Hockney on Ubu and Cavafy
So he was one jump ahead even of Jarry’s nimble imagination as the burlesqued historical drama swayed to and from Poland (“that is to say, Nowhere”) to the Ukraine and back to the Baltic. Hockney’s gift is for characterization within an absolute minimum of physical means, and this was ideally suited to the mockery-within-mockery which is the basis of the picaresque parts of Ubu. Where he did not succeed (and, in terms of this production, would never have been allowed to) was in conveying the violence and overriding the ill-nature of Ubu. The pear-shaped toy-figure prescribed by the producer and ratified by the principal actor, could never have inspired terror: for this reason the spectacle remained thin.

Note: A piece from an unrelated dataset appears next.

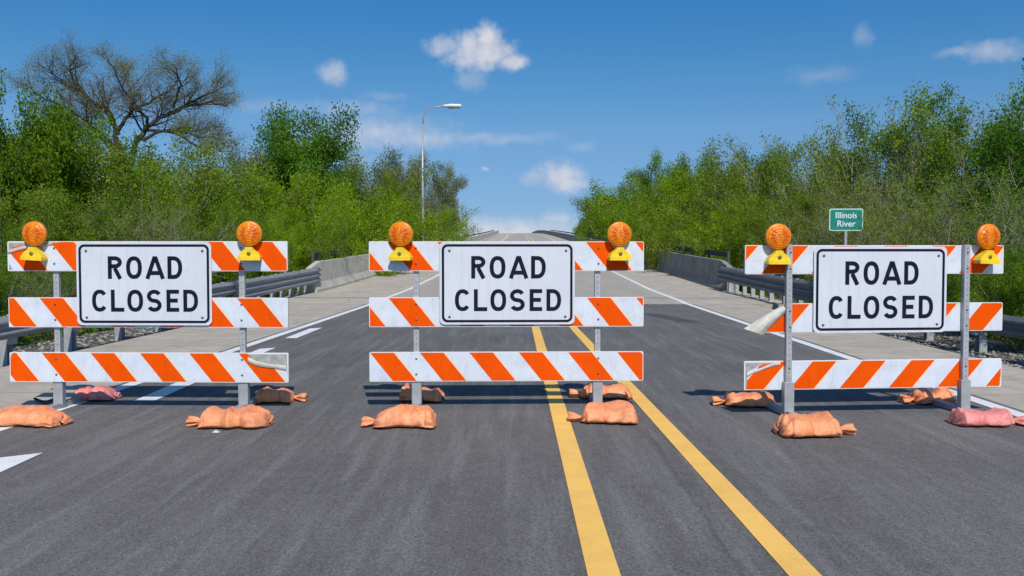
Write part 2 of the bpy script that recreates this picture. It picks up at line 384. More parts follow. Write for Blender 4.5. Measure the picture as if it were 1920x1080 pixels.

Hockney in life is a gifted comedian, and much of his work is very funny indeed in an unemphatic way. But the funniness often masks a genuine poetic sensibility, and Hockney has a rare gift for reading and re-reading some text that has caught his fancy until the author in question becomes, almost, his second self. The Greek poet Constantine Cavafy is a case in point: one of Hockney’s finest etchings, Kaisarion in All His Beauty, was based on a poem by Cavafy. The London firm of Editions Alecto commissioned him to make a series of etchings after Cavafy to accompany a new translation on which Stephen Spender has been working, and these etchings, combined with the preliminary sketches for Ubu, were recently shown at Kasmin.
Nearly all the poems had to do with homosexual life in Alexandria, and Hockney turned out to have rivaled Cavafy in the mingling of delicacy and out-spokenness which characterized the etchings. The bedroom-scenes were today’s counterpart of a famous plate in Bonnard’s edition of Parallèlement, and the episodes in the street and shop had the consummate wryness of Cavafy’s own evocations. Ever since E. M. Forster brought him to our attention, Cavafy has been a favorite with English readers, irrespective of their sexual persuasion: the combination of Hockney’s etchings with a particularly convinced and eloquent translation provided a genuine imaginative experience.